== SOURCE MATERIAL

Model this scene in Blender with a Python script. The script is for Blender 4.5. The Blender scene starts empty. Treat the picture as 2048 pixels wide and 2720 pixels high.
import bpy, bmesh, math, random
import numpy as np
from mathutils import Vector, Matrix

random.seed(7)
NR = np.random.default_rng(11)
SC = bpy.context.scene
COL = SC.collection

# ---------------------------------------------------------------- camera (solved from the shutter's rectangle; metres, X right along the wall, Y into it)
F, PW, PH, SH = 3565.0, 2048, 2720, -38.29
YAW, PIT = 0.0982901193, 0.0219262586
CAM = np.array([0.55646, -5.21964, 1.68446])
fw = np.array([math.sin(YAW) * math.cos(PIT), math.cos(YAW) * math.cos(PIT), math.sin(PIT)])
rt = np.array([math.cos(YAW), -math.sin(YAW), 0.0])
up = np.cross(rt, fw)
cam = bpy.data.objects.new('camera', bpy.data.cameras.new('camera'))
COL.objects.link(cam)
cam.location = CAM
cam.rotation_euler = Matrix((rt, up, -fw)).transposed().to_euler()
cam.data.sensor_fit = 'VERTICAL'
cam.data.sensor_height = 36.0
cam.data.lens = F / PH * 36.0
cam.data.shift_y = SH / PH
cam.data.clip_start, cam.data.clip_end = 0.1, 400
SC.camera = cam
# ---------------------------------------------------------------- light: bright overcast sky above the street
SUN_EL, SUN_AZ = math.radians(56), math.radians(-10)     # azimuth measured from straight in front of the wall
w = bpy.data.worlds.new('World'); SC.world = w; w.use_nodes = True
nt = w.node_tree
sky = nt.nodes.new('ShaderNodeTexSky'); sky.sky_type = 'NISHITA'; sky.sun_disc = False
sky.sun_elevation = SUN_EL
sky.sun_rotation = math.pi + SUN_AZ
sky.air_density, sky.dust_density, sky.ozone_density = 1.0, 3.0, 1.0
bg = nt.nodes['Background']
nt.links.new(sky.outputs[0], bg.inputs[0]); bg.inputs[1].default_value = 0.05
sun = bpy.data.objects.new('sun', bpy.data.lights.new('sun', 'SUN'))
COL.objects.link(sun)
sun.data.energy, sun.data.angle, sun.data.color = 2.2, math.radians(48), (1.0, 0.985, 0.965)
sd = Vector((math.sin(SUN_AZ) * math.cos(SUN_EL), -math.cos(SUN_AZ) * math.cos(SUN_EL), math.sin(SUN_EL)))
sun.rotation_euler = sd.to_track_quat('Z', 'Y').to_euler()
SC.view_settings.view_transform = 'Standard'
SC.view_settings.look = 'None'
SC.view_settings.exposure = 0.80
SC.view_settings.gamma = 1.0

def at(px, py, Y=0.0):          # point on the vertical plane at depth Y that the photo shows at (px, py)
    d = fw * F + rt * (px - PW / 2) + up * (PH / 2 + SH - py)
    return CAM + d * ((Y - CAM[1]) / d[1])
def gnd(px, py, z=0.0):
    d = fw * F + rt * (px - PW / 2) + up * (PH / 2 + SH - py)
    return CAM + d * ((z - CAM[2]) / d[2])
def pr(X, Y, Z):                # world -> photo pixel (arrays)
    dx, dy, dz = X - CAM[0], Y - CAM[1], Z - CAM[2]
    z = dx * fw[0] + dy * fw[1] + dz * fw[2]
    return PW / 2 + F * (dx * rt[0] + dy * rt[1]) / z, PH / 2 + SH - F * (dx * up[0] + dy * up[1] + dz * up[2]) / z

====

AIM
All the data must be duplicated exactly, with nothing added or removed.

TASK RESPONSE
Model this scene in Blender with a Python script. The script is for Blender 4.5. The Blender scene starts empty. Treat the picture as 2048 pixels wide and 2720 pixels high.
import bpy, bmesh, math, random
import numpy as np
from mathutils import Vector, Matrix

random.seed(7)
NR = np.random.default_rng(11)
SC = bpy.context.scene
COL = SC.collection

# ---------------------------------------------------------------- camera (solved from the shutter's rectangle; metres, X right along the wall, Y into it)
F, PW, PH, SH = 3565.0, 2048, 2720, -38.29
YAW, PIT = 0.0982901193, 0.0219262586
CAM = np.array([0.55646, -5.21964, 1.68446])
fw = np.array([math.sin(YAW) * math.cos(PIT), math.cos(YAW) * math.cos(PIT), math.sin(PIT)])
rt = np.array([math.cos(YAW), -math.sin(YAW), 0.0])
up = np.cross(rt, fw)
cam = bpy.data.objects.new('camera', bpy.data.cameras.new('camera'))
COL.objects.link(cam)
cam.location = CAM
cam.rotation_euler = Matrix((rt, up, -fw)).transposed().to_euler()
cam.data.sensor_fit = 'VERTICAL'
cam.data.sensor_height = 36.0
cam.data.lens = F / PH * 36.0
cam.data.shift_y = SH / PH
cam.data.clip_start, cam.data.clip_end = 0.1, 400
SC.camera = cam
# ---------------------------------------------------------------- light: bright overcast sky above the street
SUN_EL, SUN_AZ = math.radians(56), math.radians(-10)     # azimuth measured from straight in front of the wall
w = bpy.data.worlds.new('World'); SC.world = w; w.use_nodes = True
nt = w.node_tree
sky = nt.nodes.new('ShaderNodeTexSky'); sky.sky_type = 'NISHITA'; sky.sun_disc = False
sky.sun_elevation = SUN_EL
sky.sun_rotation = math.pi + SUN_AZ
sky.air_density, sky.dust_density, sky.ozone_density = 1.0, 3.0, 1.0
bg = nt.nodes['Background']
nt.links.new(sky.outputs[0], bg.inputs[0]); bg.inputs[1].default_value = 0.05
sun = bpy.data.objects.new('sun', bpy.data.lights.new('sun', 'SUN'))
COL.objects.link(sun)
sun.data.energy, sun.data.angle, sun.data.color = 2.2, math.radians(48), (1.0, 0.985, 0.965)
sd = Vector((math.sin(SUN_AZ) * math.cos(SUN_EL), -math.cos(SUN_AZ) * math.cos(SUN_EL), math.sin(SUN_EL)))
sun.rotation_euler = sd.to_track_quat('Z', 'Y').to_euler()
SC.view_settings.view_transform = 'Standard'
SC.view_settings.look = 'None'
SC.view_settings.exposure = 0.80
SC.view_settings.gamma = 1.0

def at(px, py, Y=0.0):          # point on the vertical plane at depth Y that the photo shows at (px, py)
    d = fw * F + rt * (px - PW / 2) + up * (PH / 2 + SH - py)
    return CAM + d * ((Y - CAM[1]) / d[1])
def gnd(px, py, z=0.0):
    d = fw * F + rt * (px - PW / 2) + up * (PH / 2 + SH - py)
    return CAM + d * ((z - CAM[2]) / d[2])
def pr(X, Y, Z):                # world -> photo pixel (arrays)
    dx, dy, dz = X - CAM[0], Y - CAM[1], Z - CAM[2]
    z = dx * fw[0] + dy * fw[1] + dz * fw[2]
    return PW / 2 + F * (dx * rt[0] + dy * rt[1]) / z, PH / 2 + SH - F * (dx * up[0] + dy * up[1] + dz * up[2]) / z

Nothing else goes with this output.